The report also noted that the Committee is currently inquiring into the inconsistencies and inadequacies of current criminal, civil and administrative penalties for corporate and financial misconduct or white-collar crime. That inquiry is due to report by 28 February 2017.
Senate inquiry
On 29 November 2016, the Senate referred the following matters to the Economics References Committee for inquiry and report by the last sitting day of the autumn sittings of 2018.
The regulatory framework for the protection of consumers, including small businesses, in the banking, insurance and financial services sector (including managed investment schemes), with particular reference to:
(a) any failures that are evident in the current laws and regulatory framework, and enforcement of the current laws and regulatory framework, including those arising from resourcing and administration
(b) the impact of misconduct in the sector on victims and on consumers;
(c) the impact on consumer outcomes of executive and non-executive remuneration, incentive-based commission structures, and fee-for-no-service or recurring fee structures;
(d) the culture and chain of responsibility in relation to misconduct within entities within the sector;
(e) the availability and adequacy of redress and compensation to victims of misconduct, including options for a retrospective compensation scheme of last resort, and legal advice and representation for consumers and victims of misconduct, including their standing in the conduct of bankruptcy and insolvency processes;
(f) the social impacts of consumer protection failures in the sector, including through increased reliance of victims on community and government services;
(g) options to support the prioritisation of consumer protection and associated practices within the sector; and
(h) any related matters.
Comment
This is a very broad and long-running inquiry. Two particular comments are made.

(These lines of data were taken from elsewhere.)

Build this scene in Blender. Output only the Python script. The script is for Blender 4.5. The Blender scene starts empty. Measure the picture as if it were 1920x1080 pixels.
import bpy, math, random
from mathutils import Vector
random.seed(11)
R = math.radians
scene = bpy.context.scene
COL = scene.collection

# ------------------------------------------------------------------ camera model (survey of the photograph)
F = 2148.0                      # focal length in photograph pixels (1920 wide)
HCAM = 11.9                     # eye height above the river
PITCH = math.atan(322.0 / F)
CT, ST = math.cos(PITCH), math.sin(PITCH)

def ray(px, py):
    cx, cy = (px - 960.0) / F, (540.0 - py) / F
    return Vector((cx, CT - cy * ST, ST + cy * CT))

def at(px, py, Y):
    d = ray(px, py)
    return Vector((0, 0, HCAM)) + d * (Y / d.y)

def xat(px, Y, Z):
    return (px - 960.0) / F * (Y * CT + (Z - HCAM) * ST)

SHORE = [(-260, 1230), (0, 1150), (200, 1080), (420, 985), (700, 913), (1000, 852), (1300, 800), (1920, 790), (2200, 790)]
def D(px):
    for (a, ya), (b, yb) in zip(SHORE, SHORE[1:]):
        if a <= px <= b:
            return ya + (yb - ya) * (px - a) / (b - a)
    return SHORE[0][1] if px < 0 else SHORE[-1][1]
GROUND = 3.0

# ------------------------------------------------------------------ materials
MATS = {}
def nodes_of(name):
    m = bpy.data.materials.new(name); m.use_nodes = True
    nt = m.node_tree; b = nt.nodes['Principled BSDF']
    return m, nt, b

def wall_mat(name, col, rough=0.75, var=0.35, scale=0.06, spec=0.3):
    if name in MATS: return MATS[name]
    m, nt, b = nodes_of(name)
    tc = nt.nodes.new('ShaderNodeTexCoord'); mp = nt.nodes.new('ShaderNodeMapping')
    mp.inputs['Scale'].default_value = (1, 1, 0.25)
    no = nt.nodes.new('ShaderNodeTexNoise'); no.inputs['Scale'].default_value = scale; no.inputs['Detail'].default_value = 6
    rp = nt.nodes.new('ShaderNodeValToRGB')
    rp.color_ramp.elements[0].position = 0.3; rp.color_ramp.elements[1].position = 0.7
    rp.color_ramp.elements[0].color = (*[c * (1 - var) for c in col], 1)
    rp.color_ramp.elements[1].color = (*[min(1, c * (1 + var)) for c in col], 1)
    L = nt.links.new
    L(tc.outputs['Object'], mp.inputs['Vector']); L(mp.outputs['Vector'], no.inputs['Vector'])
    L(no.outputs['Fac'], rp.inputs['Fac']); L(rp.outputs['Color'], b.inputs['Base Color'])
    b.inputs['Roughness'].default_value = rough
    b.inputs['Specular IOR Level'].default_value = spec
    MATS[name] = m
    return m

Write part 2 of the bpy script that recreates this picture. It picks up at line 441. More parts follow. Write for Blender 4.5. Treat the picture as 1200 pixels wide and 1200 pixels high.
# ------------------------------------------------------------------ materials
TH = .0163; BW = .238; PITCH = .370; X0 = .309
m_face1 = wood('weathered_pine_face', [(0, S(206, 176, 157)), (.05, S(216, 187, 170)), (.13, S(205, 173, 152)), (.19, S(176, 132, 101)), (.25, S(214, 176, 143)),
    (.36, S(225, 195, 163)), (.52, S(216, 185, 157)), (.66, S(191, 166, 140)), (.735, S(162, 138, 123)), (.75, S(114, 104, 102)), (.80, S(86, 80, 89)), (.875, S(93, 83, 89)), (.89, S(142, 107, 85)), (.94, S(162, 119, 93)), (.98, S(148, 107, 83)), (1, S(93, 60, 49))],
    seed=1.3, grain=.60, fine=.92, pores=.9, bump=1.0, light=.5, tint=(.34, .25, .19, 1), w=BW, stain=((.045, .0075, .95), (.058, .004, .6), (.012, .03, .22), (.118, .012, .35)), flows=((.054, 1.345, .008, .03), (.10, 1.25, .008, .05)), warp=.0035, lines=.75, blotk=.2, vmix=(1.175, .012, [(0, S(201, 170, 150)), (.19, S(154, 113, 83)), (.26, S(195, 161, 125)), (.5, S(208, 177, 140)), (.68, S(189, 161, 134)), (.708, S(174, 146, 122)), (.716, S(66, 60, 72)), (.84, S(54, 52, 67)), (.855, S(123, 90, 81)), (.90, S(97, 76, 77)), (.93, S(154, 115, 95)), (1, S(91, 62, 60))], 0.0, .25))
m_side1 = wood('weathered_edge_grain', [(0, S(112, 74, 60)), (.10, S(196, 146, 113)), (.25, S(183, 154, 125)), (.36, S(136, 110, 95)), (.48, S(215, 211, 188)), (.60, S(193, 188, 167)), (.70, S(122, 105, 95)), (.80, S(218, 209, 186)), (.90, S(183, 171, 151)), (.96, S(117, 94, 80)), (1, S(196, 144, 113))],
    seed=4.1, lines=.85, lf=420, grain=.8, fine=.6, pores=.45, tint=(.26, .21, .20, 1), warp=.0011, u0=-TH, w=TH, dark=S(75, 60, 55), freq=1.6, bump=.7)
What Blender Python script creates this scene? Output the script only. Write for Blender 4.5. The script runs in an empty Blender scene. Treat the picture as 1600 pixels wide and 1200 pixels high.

The Senate has already issued a report on managed investment schemes – MIS – “Bitter Harvest”, of 11 March 2016. That report made a number of rather wide and perhaps impractical recommendations, to which there has been no government response. These recommendations covered financial literacy, the ethics and culture of financial planners, tax incentives and a government compensation scheme. It noted the “complicated task of untangling the interests of the various parties affected when an MIS gets into financial difficulties and ultimately fails” and recommended that the government act upon the CAMAC Report on MIS of 2014. it is understood however that the government is looking at taking a broader approach of collective investment vehicles.
As to the availability and adequacy of redress and compensation to victims of misconduct, including their standing as claimants in the bankruptcy or liquidation of those who misled them, this is a settled issue as to what is a provable debt under s 82 of the Bankruptcy Act; and s 153, for example that certain debts, including those incurred by fraud, are not discharged by bankruptcy. The Bitter Harvest report said that ASIC should “consider the practice of advisers using bankruptcy as a means to avoid recompensing clients who have suffered financial loss as a result of their poor financial advice and any possible remedies”, and that ASIC provide its findings to the committee. That is unlikely to produce any resolution in favour of consumers.
The report also noted that the Committee is currently inquiring into the inconsistencies and inadequacies of current criminal, civil and administrative penalties for corporate and financial misconduct or white-collar crime. That inquiry is due to report by 28 February 2017.